YouTube was going to be used for something very different
We'd never really thought about this before
YouTube. We all know it now - it's a place to upload any sort of video you want, with cats, dogs and Nirvana-playing shovels gaining the wide audience they undoubtedly deserve.
And it seems like such an obvious idea. When it was launched, back in 2005, it was the clear next move on from MySpace - instead of a place where you could upload and share music, why not video?
But a fascinating talk at a South By South West event by co-founder Steve Chen reveals that this was not, in fact, what they had in mind at all for their new site. No - it was originally meant to be a dating site.

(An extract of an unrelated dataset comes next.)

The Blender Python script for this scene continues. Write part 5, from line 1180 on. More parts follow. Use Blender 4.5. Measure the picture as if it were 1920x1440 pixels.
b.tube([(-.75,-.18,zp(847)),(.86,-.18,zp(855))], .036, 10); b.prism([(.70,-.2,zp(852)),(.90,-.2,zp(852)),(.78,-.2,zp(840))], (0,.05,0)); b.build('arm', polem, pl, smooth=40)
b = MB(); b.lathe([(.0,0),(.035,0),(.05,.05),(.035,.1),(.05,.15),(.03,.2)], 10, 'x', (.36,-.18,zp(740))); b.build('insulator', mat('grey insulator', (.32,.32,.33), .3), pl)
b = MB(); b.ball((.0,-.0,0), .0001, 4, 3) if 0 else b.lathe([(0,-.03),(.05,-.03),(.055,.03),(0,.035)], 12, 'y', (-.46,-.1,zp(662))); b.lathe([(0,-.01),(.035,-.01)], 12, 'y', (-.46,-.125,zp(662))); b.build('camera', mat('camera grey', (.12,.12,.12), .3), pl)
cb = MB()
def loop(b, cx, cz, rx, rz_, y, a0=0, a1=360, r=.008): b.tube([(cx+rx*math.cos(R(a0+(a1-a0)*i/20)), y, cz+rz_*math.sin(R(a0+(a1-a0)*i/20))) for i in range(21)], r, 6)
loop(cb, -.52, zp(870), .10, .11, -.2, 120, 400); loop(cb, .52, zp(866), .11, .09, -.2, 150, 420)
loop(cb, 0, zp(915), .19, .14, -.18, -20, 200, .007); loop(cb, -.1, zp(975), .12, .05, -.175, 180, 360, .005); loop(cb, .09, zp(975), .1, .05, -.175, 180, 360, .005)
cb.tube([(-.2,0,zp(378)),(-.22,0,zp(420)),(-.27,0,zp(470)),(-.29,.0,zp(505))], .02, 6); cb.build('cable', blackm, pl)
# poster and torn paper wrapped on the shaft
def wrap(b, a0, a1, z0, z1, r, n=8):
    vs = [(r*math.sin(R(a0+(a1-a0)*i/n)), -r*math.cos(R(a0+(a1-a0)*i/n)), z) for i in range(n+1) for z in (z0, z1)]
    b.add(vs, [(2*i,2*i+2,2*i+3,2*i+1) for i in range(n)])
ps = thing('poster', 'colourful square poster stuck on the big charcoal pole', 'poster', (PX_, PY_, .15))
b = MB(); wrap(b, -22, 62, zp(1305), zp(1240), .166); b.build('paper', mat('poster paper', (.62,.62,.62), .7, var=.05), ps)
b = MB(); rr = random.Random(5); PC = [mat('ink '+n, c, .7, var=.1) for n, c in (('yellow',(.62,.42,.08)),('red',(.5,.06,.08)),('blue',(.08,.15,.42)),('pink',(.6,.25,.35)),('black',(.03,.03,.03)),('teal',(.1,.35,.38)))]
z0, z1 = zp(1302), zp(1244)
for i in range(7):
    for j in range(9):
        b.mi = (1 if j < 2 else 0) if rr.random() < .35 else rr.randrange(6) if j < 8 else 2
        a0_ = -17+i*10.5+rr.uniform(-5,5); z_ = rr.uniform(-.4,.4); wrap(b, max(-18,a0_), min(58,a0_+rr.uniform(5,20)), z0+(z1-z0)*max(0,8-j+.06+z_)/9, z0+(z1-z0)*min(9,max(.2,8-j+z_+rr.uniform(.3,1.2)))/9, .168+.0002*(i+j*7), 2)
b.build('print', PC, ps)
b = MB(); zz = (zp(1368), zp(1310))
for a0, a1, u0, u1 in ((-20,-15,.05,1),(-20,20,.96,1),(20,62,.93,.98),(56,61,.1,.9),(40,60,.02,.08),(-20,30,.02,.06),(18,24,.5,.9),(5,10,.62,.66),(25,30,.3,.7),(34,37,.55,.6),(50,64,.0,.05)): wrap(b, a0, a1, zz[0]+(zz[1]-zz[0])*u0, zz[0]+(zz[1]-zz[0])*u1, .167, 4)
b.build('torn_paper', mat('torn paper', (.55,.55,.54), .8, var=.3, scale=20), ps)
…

“We always thought there was something with video there, but what would be the actual practical application?” said Chen. “We thought dating would be the obvious choice.”
They offered to pay women $20 to upload videos talking about themselves - effectively creating video profiles - but no one came forward.
Chen's co-founder Jawed Karim has previously talked about their initial struggles saying: “The whole thing didn’t make any sense. We were so desperate for some actual dating videos, whatever that even means, that we turned to the website any desperate person would turn to, Craigslist.”
Chen quickly realised they were barking up the wrong tree.
“OK, forget the dating aspect, let’s just open it up to any video,” he told SXSW.
And off we all went, with the company finding its perfect match in the form of Google, who paid $1.65bn to acquire it in 2006.